→ **Required task**:
Copy out all the lines exactly. Omit pictures.

→ **Items listed in a dataset**:
****************************************

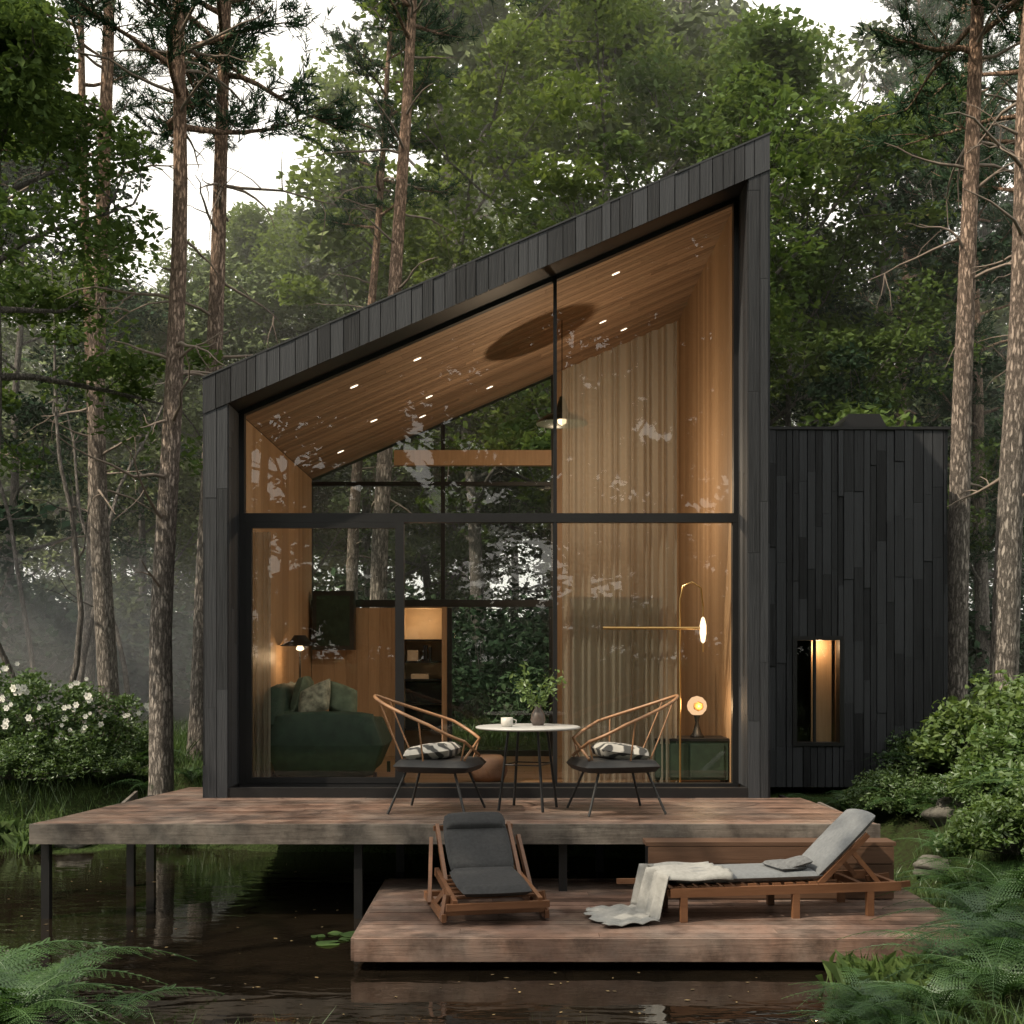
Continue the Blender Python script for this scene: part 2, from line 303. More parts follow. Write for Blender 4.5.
def decid(name,seed,h,cr,base,mats,leaf=(.16,.092),nl=170,nb=18,tr=.16,sub=7,rc=(.45,.9)):
    rng=np.random.RandomState(seed);b=B()
    tp=bend(rng,(0,0,-.3),(0,0,1),h*.92+.3,10,.03,.05);b.tube(tp,np.linspace(tr,.03,11),8,0)
    C=[]
    for i in range(nb):
        t=base+(1-base)*(i+.5)/nb;zi=t*10;k=min(int(zi),9);s=tp[k]+(tp[k+1]-tp[k])*(zi-k)
        a=i*2.4+rng.uniform(-.4,.4);u=(t-base)/(1-base);prof=(math.sin(math.pi*min(1,(u*.8+.22)))**.7)
        Lb=cr*prof*rng.uniform(.75,1.15);el=.25+.7*u
        pts=bend(rng,s,(math.cos(a)*math.cos(el),math.sin(a)*math.cos(el),math.sin(el)),Lb,5,.02,.13)
        b.tube(pts,np.linspace(tr*.38*(1-.6*u),.012,6),5,0,cap=False)
        for j in range(sub):
            q=.25+.75*(j+1)/sub;kk=min(int(q*5),4);ss=pts[kk]+(pts[kk+1]-pts[kk])*(q*5-kk)
            dd=pts[-1]-pts[0];dd/=np.linalg.norm(dd);dd=dd+rng.normal(0,.75,3)+np.array([0,0,.2])
            sp=bend(rng,ss,dd,Lb*.38*rng.uniform(.6,1.2),3,.0,.2);b.tube(sp,np.linspace(.018,.006,4),3,0,cap=False)
            C.append(sp[-1]); 
            if rng.rand()<.5:C.append(sp[1]+rng.normal(0,.25,3))
    C=np.array(C);allp=[]
    for c in C:
        r=rng.uniform(*rc);m_=int(nl*rng.uniform(.6,1.3));g=rng.normal(0,1,(m_,3));g/=np.linalg.norm(g,axis=1)[:,None]
        g*=(rng.rand(m_)**.45)[:,None]*r;g[:,2]*=.5;g[:,2]-=.18*(g[:,0]**2+g[:,1]**2)
        allp.append(c+g)
    leaves(b,np.concatenate(allp),leaf[0],leaf[1],rng,1)
    return b.mesh(name,mats)
def needles(b,P,D,rng,mat,n=15,L_=.17,W_=.018):
    m_=len(P);P=np.repeat(P,n,0);D=np.repeat(D,n,0);q=len(P)
    d=D*.8+rng.normal(0,.62,(q,3))+np.array([0,0,.15]);d/=np.linalg.norm(d,axis=1)[:,None]
    s=P+D*rng.uniform(-.12,.05,(q,1))
    w=np.cross(d,rng.normal(0,1,(q,3)));w/=np.maximum(np.linalg.norm(w,axis=1)[:,None],1e-6)
    l=L_*rng.uniform(.7,1.2,(q,1))
    v=np.stack([s-w*W_*.5,s+w*W_*.5,s+d*l],1).reshape(-1,3);b.add(v,np.arange(q*3).reshape(q,3),mat)
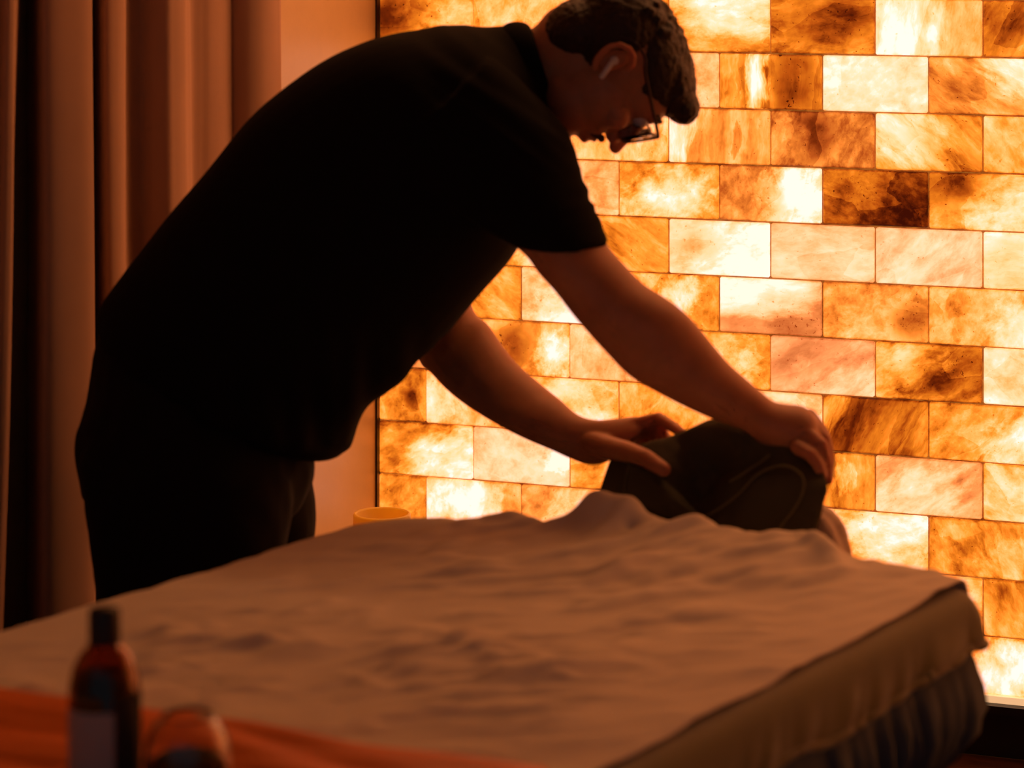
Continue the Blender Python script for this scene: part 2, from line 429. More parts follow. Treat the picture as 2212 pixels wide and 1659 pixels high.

****************************************

→ **Answer to the problem**:
Continue the Blender Python script for this scene: part 2, from line 303. More parts follow. Write for Blender 4.5.
def decid(name,seed,h,cr,base,mats,leaf=(.16,.092),nl=170,nb=18,tr=.16,sub=7,rc=(.45,.9)):
    rng=np.random.RandomState(seed);b=B()
    tp=bend(rng,(0,0,-.3),(0,0,1),h*.92+.3,10,.03,.05);b.tube(tp,np.linspace(tr,.03,11),8,0)
    C=[]
    for i in range(nb):
        t=base+(1-base)*(i+.5)/nb;zi=t*10;k=min(int(zi),9);s=tp[k]+(tp[k+1]-tp[k])*(zi-k)
        a=i*2.4+rng.uniform(-.4,.4);u=(t-base)/(1-base);prof=(math.sin(math.pi*min(1,(u*.8+.22)))**.7)
        Lb=cr*prof*rng.uniform(.75,1.15);el=.25+.7*u
        pts=bend(rng,s,(math.cos(a)*math.cos(el),math.sin(a)*math.cos(el),math.sin(el)),Lb,5,.02,.13)
        b.tube(pts,np.linspace(tr*.38*(1-.6*u),.012,6),5,0,cap=False)
        for j in range(sub):
            q=.25+.75*(j+1)/sub;kk=min(int(q*5),4);ss=pts[kk]+(pts[kk+1]-pts[kk])*(q*5-kk)
            dd=pts[-1]-pts[0];dd/=np.linalg.norm(dd);dd=dd+rng.normal(0,.75,3)+np.array([0,0,.2])
            sp=bend(rng,ss,dd,Lb*.38*rng.uniform(.6,1.2),3,.0,.2);b.tube(sp,np.linspace(.018,.006,4),3,0,cap=False)
            C.append(sp[-1]); 
            if rng.rand()<.5:C.append(sp[1]+rng.normal(0,.25,3))
    C=np.array(C);allp=[]
    for c in C:
        r=rng.uniform(*rc);m_=int(nl*rng.uniform(.6,1.3));g=rng.normal(0,1,(m_,3));g/=np.linalg.norm(g,axis=1)[:,None]
        g*=(rng.rand(m_)**.45)[:,None]*r;g[:,2]*=.5;g[:,2]-=.18*(g[:,0]**2+g[:,1]**2)
        allp.append(c+g)
    leaves(b,np.concatenate(allp),leaf[0],leaf[1],rng,1)
    return b.mesh(name,mats)
def needles(b,P,D,rng,mat,n=15,L_=.17,W_=.018):
    m_=len(P);P=np.repeat(P,n,0);D=np.repeat(D,n,0);q=len(P)
    d=D*.8+rng.normal(0,.62,(q,3))+np.array([0,0,.15]);d/=np.linalg.norm(d,axis=1)[:,None]
    s=P+D*rng.uniform(-.12,.05,(q,1))
    w=np.cross(d,rng.normal(0,1,(q,3)));w/=np.maximum(np.linalg.norm(w,axis=1)[:,None],1e-6)
    l=L_*rng.uniform(.7,1.2,(q,1))
    v=np.stack([s-w*W_*.5,s+w*W_*.5,s+d*l],1).reshape(-1,3);b.add(v,np.arange(q*3).reshape(q,3),mat)
Continue the Blender Python script for this scene: part 2, from line 429. More parts follow. Treat the picture as 2212 pixels wide and 1659 pixels high.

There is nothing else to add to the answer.